La película incluso tuvo la oportunidad de filmar en China, durante la secuencia en donde parte del personal americano conoce la dinámica de una fábrica china en su país de origen. En una escena que transcurre durante una cena, se expone incluso las nociones contrastables sobre los criterios estéticos. Mientras les asiátiques danzan y cantan con referencias explícitas al objeto en producción, les norteamericanes tienen su momento dionisíaco, al ritmo de “Y.M.C.A.” con los Minions de fondo.
Lo que aparenta ser una película sanderista, en referencia a la figura polìtica anti-corporativista en ascenso Bernie Sanders, el costado obamista pasa por aquello que el filme no enuncia, que son los intereses geopolíticos en disputa. Su supuesta inocencia humanista es en referencia a esa pérdida de identidad que hay en parte de la colectividad norteamericana, sobre qué rol tendrían en el mundo ante la posibilidad de una reconfiguración de nuevas potencias económicas en ascenso.
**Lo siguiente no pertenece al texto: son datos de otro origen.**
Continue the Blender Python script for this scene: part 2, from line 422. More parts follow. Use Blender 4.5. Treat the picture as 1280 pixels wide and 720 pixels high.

La referencia explicita de un testimonio que dice que Fuyao es peor que GM no parece ser pasajera.
Así como un típico filme bélico, incluyendo la que no ganó como fue 1917, donde el plano cinematográfico se construye para un sensibilismo de alta intensidad para sacar de cuadro las raíces que empujan a una atroz decisión como es una guerra, el filme se conforma con esa incertidumbre sobre el devenir mismo del proletariado global, pero sin profundizar el ascenso y disputa de los bloques que prentenden llevarse las principales ganancias del mundo.
Amercian Factory es una película que se le reconoce su sensibilidad, pero condicionada sobre su propia lectura política. Su verdadero peso está en su propia preocupación hacia la resolución misma de ésta supuesta era pos-laboral, donde la mecanización pretende ahora reemplazar a la mano de obra humana. Los robots no tienen patria. Y en ese andar a paso redoblado, sean yanquis o chinos, el destino dice ser incierto. Pero que cuente con la producción de un ex presidente, la baja de capacidad de respuesta ante esa duda es dudosa. Basta con un simple cierre de su directora, al momento de recibir un premio, para demostrar lo contrario.